Some of their song titles give insight into the madcap thinking of the Minutemen,
- “Bob Dylan Wrote Propaganda Songs,”
- “Political Song for Michael Jackson to Sing,”
- “Do You Want New Wave Or Do You Want The Truth?”
- “Maybe Partying Will Help,”
- “God Bows to Math,”
- “The Roar of the Masses Could Be Farts,”
- “Song For El Salvador,”
- “Joe McCarthy’s Ghost.”
As you can see from the title of the last two songs, the Minutemen were deeply concerned about social justice issues and war. They wrote a lot of songs about Vietnam, Cold War paranoia and Central America—the latter of which was subject to a lot of civil war and U.S. intervention during the 1980’s. One of the most poignant lyric about war and the threat of war came in the song, “King of the Hill” in which D. Boon sang “Is it peace to point those guns/Is it war to fire those guns?”
A friend of mine invited me to see the Minutemen in Champaign, IL in the fall of 1985. I declined his invitation because I wasn’t familiar with them at the time. I would later regret this decision, because on December 22, 1985 D. Boon was killed in a van accident in Arizona. He was lying in the back of a van without a seatbelt because he had been suffering from a heavy-duty fever. The van lost control and Boon was thrown out the van’s rear doors, killing him instantly.
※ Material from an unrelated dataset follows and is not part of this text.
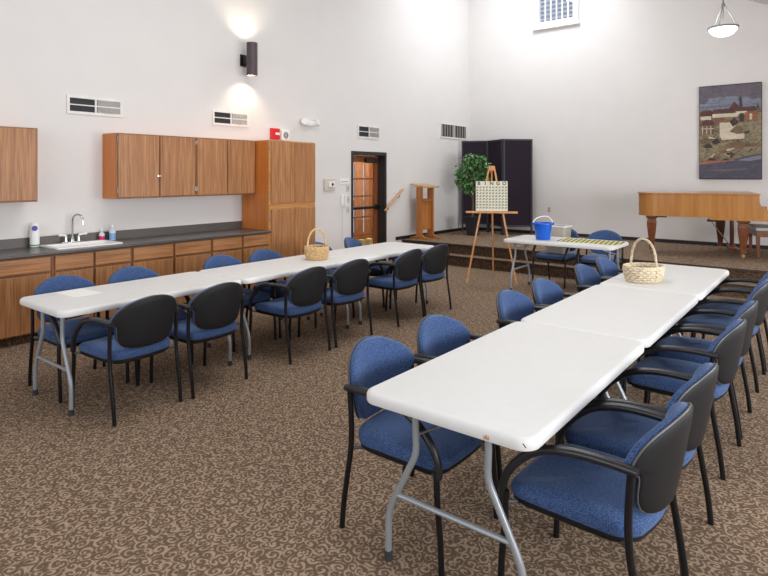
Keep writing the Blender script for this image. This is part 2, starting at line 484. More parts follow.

The Minutemen disbanded immediately, though surviving members formed fIREHOSE, which existed until the mid-1990’s. Mike Watt, who wrote many of the songs for the Minutemen—particularly the wildly creative stream-of-consciousness ones—has continued with various musical projects to the present day.
I have many compilation tapes that I made between the mid-80’s and the mid-90’s. One of the last ones I made I entitled “Alternative Rock—They Named It And Then They Killed It.” That pretty much encapsulates how I’ve felt about the music industry since the early 90’s. There are a lot of musical gems out there today—it’s just that you have to look really hard to find them. I find myself more and more taking on the mission of telling people the truth about the 1980’s so that people realize that this much-maligned decade was about much more than mullets, mall hair, Michael Jackson, and Ronald Reagan. The reality is that the 80’s–or specifically the years 1977-92–witnessed a more creative, thriving, and diverse underground music scene than at any other time since the advent of rock n’ roll.
The Minutemen were just one small part of this scene, but listen to Double Nickels on a Dime or Ballot Result, and you get a sense of the energy and creativity that existed then. The making of Ballot Result in particular says a lot about the creativity, spontaneity and interaction with the fans. The band decided to do a live album, and passed out ballots to fans to help determine which songs would be on the album. Boon died before the live album could be recorded, so instead the surviving members used the ballots and existing live recordings to put together the album. Amazingly, many of the tracks were from tapes sent in by fans—the track “No! No! No! To Draft And War/Joe McCarthy’s Ghost” was recorded at an encore performance here in Madison in 1985. I don’t think you’d see many record companies allowing that nowadays.
Have you gotten a chance to see We Jam Econo, the Minutemen documentary? Chris is a big Minutemen fan, too, and we saw it at the Siskel Film Center last year. It’s on DVD now, I think!
I haven’t seen it yet, but I know it’s on DVD and available at Four Star Video here in Madison.